Por Zé Victor Castiel, ator e produtor cultural
A cultura, em geral, existe para cumprir algumas nobres missões. As artes cênicas e visuais, a literatura, a música, a dança, o cinema e todos os outros tipos de manifestações artísticas não estão aí por acaso. Os artistas, com sua arte, precisam divertir, entreter, propor reflexões através do lúdico, sobre anseios, concordâncias e discrepâncias. A arte provoca e proporciona o contraditório entre as pessoas. A crítica, que é irmã das artes, é fundamental na sua evolução e aprimoramento. Gostar ou não gostar do que foi consumido através da cultura é direito fundamental de um cidadão e as opiniões opostas é que fazem com que se concretize o diálogo profícuo que vai, ao fim e ao cabo, fazer com que a arte cumpra o seu papel.
As únicas coisas que não cabem nessa engrenagem, fundamental ao ser humano, é a intolerância, a ignorância e a censura. Quando uma obra artística é censurada ela fica violentamente impedida de cumprir seu papel e quando artistas são agredidos e taxados de vagabundos, há uma quebra violenta da percepção humana. Como se pode impor ao povo aquilo que pode ser visto, ou ouvido, ou sentido? Como se pode rotular, de antemão, uma obra de arte, sem que as pessoas possam exercer o livre arbítrio de seus gostos?
Alguns brasileiros estão flertando perigosamente com o obscurantismo, que insiste em dizer o que é ou não arte. O que pode ou não ser visto, sentido, ouvido e vivido e, também, o que pode ou não ser reivindicado.
Não podemos cair nessa armadilha. Precisamos lutar ferozmente pelo direito de, primeiro ter acesso à obra de arte, para só depois, adorar, odiar ou ficar indiferente. Precisamos, todos nós, artistas ou não, garantirmos o direito à postulação do que achamos legítimo, sem o risco de levar na testa um naco de filé mastigado ou um cubo de gelo que estava, provavelmente, num copo de Drury's.
E não podemos cometer a injustiça de dizer que os agressores de Gramado pertencem a uma classe específica. A educação não se compra. Ela se aprende em qualquer classe social. Não será uma minoria absoluta de mal educados que poderá decidir o que pode ou não ser visto ou reivindicado. É prerrogativa fundamental do ser humano a liberdade de experimentar para depois dizer o que achou. E se o resultado disso for uma boa e civilizada discussão sobre a vida, já seremos vencedores.

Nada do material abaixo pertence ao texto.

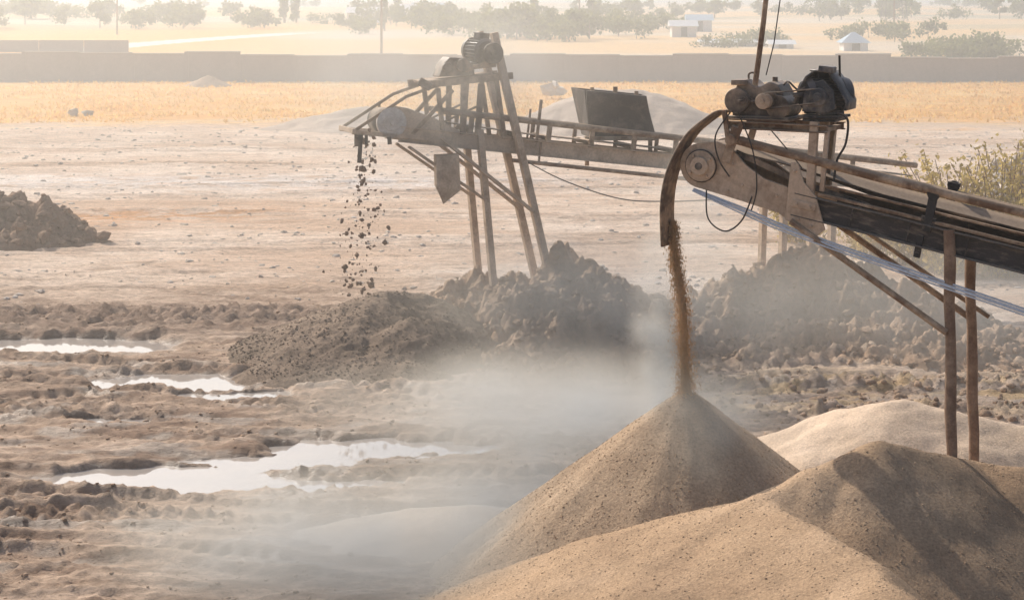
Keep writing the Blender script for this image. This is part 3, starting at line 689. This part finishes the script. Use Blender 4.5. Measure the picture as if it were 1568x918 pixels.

Caberão às mulheres e homens que detém o poder das políticas públicas de cultura do Brasil, chegarem a esse equilíbrio. Confio neles. Pelo que sei, são pessoas de bem e com intenções dignas. Elas e eles não nos faltarão.
Fiquemos, pois, atentos aos movimentos, de uma minoria ignorante, contra um grande patrimônio do Brasil: sua cultura.
Assim como a liberdade de imprensa é fundamental para a informação das pessoas, as artes são fundamentais para a formação das pessoas.
E os artistas? Esses são trabalhadores como quaisquer outros do País.